Kevin: We kept some existing oaks and Cornish elms, and introduced some architectural trees and some trees which give us a mixture of colours and look good in different seasons, from amelanchiers in early spring to red, yellow and purple acers in the autumn. We sourced a lot from the Duchy of Cornwall Nursery at Lostwithiel, and others from BlueBell Arboretum in Leicestershire. Some are quite unusual, like a columnar copper beech; the rarest is probably a variegated photinia. In the arboretum, we also have a Chinese area with bamboo, Chinese fir and Gingko biloba — and an authentic warrior statue which we brought back from China. Beyond the arboretum there is a flat area which was once the farm’s chicken coop, and this was originally the end of the garden.


How did you go about extending the garden beyond this point?

Kevin: The farmer next door agreed to sell us a meadow and some marshland, which had been left to do nothing for years.
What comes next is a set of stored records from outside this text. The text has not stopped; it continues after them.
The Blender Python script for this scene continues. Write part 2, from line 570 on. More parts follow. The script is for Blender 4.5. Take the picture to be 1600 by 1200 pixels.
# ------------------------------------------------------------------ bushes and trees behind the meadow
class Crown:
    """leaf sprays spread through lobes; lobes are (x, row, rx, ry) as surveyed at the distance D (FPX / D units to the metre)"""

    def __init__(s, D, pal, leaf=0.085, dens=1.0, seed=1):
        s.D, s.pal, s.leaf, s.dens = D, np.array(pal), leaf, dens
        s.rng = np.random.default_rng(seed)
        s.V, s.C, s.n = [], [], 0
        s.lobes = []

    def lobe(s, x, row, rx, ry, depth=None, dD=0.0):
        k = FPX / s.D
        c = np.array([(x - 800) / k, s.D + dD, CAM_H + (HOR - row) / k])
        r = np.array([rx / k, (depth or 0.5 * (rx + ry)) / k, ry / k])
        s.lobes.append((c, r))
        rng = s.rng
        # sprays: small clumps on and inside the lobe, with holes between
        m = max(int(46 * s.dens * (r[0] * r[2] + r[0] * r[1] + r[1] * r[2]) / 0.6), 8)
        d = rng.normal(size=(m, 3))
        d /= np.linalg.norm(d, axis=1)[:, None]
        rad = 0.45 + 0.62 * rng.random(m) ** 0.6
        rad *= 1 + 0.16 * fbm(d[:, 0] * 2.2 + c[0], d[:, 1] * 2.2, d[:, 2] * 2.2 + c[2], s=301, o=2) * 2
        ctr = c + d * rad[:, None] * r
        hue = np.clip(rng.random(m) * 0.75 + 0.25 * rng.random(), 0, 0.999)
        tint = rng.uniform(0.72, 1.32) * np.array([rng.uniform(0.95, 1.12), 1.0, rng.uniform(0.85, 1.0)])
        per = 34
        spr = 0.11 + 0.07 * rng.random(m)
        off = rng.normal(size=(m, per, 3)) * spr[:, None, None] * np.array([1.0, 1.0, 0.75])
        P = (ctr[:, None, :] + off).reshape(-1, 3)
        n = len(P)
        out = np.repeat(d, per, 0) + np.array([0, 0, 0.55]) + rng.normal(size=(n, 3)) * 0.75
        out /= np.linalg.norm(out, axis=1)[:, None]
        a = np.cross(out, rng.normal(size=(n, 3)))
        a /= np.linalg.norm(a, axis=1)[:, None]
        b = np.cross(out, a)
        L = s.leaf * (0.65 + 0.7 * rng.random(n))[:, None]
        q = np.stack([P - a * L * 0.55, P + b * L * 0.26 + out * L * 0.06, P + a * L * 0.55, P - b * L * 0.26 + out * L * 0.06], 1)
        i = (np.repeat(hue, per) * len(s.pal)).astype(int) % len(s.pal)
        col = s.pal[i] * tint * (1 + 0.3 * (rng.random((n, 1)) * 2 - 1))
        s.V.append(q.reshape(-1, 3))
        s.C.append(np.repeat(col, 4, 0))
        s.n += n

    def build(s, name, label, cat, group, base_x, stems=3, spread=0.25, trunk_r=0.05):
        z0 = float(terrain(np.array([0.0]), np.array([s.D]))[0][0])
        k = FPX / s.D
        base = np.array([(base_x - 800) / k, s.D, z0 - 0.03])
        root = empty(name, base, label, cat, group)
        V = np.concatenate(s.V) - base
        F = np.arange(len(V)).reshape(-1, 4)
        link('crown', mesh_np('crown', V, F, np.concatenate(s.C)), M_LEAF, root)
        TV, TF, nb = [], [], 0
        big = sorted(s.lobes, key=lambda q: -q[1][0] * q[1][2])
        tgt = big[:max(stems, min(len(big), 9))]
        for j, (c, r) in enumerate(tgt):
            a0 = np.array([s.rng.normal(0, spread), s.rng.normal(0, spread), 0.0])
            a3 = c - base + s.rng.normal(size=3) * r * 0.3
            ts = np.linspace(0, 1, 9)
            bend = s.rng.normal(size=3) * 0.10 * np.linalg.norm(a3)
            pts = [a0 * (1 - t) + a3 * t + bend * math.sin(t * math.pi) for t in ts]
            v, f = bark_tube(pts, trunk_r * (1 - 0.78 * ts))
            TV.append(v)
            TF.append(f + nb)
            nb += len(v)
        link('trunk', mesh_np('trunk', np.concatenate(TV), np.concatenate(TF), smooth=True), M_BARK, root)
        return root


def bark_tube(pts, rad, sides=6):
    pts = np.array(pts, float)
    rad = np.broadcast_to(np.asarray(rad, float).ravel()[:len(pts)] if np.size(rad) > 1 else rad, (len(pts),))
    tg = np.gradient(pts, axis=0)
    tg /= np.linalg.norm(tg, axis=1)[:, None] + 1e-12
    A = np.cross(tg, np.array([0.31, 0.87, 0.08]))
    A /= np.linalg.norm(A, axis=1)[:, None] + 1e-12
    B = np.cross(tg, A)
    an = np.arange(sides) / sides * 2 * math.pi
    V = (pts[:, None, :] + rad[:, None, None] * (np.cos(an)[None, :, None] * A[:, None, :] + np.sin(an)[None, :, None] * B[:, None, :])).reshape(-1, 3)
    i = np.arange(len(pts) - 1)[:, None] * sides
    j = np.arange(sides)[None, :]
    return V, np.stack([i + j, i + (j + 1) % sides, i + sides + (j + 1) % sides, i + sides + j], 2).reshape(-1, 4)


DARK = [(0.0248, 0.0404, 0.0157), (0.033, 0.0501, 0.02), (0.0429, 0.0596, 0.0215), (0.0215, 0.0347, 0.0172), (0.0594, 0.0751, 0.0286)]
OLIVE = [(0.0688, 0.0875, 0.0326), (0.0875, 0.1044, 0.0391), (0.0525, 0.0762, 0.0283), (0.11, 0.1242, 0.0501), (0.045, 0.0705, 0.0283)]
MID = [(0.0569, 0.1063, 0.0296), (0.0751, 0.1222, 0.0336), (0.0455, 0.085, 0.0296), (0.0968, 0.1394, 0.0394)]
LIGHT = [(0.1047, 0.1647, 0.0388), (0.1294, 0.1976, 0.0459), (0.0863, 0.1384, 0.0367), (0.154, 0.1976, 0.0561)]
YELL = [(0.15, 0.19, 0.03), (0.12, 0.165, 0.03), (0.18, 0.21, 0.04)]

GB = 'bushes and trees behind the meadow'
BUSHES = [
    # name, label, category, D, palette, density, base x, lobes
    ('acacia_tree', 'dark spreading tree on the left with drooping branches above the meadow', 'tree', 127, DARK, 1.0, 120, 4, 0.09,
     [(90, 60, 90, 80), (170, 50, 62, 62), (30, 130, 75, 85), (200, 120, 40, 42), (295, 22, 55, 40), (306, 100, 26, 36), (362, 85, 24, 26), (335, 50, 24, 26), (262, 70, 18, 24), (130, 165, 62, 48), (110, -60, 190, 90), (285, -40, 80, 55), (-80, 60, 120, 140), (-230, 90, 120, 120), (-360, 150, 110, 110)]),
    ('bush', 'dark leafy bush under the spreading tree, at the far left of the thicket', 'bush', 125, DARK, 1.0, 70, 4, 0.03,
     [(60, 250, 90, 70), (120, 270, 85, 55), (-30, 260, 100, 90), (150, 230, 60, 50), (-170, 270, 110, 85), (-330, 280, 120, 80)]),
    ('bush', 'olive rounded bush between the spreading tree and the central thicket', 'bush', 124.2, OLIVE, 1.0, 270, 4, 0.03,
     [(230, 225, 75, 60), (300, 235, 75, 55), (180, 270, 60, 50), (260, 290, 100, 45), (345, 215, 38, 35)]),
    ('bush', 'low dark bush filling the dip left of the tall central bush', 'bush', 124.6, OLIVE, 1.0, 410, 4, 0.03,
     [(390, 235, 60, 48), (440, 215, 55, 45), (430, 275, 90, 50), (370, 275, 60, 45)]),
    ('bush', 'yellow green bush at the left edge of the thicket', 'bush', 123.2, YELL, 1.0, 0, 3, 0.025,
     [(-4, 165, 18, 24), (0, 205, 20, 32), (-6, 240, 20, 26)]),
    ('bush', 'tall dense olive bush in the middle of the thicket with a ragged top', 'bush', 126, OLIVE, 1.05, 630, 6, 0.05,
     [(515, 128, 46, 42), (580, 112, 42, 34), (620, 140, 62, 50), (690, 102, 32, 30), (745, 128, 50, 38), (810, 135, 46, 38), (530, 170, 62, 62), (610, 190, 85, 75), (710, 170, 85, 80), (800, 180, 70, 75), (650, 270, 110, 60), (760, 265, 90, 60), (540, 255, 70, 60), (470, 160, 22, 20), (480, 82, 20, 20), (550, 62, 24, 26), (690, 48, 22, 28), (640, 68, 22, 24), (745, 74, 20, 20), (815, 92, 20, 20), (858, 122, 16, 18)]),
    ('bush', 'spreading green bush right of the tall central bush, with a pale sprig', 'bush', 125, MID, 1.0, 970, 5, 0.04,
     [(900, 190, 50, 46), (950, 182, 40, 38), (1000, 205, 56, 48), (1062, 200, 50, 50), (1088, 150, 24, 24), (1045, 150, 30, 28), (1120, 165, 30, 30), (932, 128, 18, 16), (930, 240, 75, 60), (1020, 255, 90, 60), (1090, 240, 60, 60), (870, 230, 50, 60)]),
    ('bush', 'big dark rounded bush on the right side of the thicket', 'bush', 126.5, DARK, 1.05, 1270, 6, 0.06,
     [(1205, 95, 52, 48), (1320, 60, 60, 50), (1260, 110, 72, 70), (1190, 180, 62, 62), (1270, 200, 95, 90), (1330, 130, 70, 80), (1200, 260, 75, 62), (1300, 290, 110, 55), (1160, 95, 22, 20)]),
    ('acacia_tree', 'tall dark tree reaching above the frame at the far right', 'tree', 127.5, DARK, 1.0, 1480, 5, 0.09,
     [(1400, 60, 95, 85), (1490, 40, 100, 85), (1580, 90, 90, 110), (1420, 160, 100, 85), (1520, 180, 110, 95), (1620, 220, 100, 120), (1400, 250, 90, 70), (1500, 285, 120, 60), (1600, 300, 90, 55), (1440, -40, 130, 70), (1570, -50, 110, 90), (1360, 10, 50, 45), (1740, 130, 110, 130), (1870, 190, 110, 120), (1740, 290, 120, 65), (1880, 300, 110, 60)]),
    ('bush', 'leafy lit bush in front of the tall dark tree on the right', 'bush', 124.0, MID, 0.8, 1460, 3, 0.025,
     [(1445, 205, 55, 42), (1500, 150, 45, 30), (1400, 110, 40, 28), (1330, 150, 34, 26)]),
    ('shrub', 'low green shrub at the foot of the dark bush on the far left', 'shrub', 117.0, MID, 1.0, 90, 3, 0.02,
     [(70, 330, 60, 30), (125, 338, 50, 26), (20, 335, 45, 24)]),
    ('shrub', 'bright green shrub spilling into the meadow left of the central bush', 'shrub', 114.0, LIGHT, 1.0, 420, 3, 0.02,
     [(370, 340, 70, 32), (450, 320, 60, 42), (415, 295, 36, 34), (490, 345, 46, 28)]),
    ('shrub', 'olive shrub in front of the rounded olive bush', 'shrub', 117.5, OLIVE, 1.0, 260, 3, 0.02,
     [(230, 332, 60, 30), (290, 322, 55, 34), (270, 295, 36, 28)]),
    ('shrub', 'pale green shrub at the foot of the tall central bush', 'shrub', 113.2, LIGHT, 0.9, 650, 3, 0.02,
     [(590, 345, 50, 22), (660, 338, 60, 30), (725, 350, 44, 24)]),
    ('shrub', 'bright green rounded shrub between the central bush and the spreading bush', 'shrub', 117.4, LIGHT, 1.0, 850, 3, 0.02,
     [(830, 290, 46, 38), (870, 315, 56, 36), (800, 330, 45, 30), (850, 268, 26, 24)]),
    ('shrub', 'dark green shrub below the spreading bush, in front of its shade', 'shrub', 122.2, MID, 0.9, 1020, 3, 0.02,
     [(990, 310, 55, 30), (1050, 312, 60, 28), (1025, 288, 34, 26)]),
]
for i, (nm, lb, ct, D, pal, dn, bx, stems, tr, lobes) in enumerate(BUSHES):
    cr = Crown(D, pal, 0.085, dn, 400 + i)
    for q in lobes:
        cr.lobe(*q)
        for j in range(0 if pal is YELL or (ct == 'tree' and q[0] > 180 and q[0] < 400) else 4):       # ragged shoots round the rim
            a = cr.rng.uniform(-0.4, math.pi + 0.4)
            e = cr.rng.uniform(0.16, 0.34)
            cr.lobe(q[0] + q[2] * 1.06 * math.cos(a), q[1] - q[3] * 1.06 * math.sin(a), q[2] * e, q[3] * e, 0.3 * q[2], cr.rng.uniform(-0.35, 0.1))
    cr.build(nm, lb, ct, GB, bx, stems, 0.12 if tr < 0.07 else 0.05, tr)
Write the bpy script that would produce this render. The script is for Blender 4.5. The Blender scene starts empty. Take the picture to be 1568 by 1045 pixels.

We now have a pond there, with streams running round it. We put an aerating pondweed in it, but it’s taken over, so we’ve got to get it taken out — but we do have water lilies as well.

Iris by the lake

We had a boardwalk built over the wetland, because it’s very boggy; Brad Harper, who runs BH Gardens at Lanreath, did all the major construction.

Wetland garden

The boardwalk leads to a raised summerhouse, and we sit there in the evening and watch the sun going down. It’s a moving mass of butterflies. We have a primus there, so we can have a cup of tea. We think it’s idyllic.


It must also be a haven for wildlife …

Judy: We put in some decoy ducks to attract mallards and it worked — we now have five. The first real duck circled round the decoy, wondering what it was. We also have Canada geese, who have made their own path through the wetland.

Canada geese by the lake

We’re hoping for newts, as we’ve been told there used to be some in the streams. Around the pond there are also damselflies and butterflies, and we frequently see deer at the end of the boardwalk.

Kevin: We have a movement-activated wildlife camera, which has captured foxes and badgers at night. We’re now looking into borrowing a water buffalo to graze the meadow, as they’re gentler than cows.

What can visitors see on your open day in July?

Judy: We hope the wetland will be full of wildflowers. There should be a lot of meadowsweet, which attracts the butterflies and is very pretty, and also tormentil, fleabane, devil’s bit scabious, trefoil, St John’s wort, hemp agrimony and ragged robin. There will probably still be some marsh orchids, as they’re late this year.

Wildflower path

This is the first year Higher Trenedden has opened under the National Gardens Scheme. Why did you want to be involved with the scheme?

Kevin: What attracted me to the NGS is that they support the National Trust garden apprenticeship scheme, and I think it’s good to help bring on young gardeners. When we contacted the NGS, the idea was that we would open the garden some time in the future, but they were very excited because of the wild areas, and they wanted us to open this year. We don’t know how many people will turn up on the day so we’ve got a houseful of helpers. There’ll be a lot of baking going on the day before!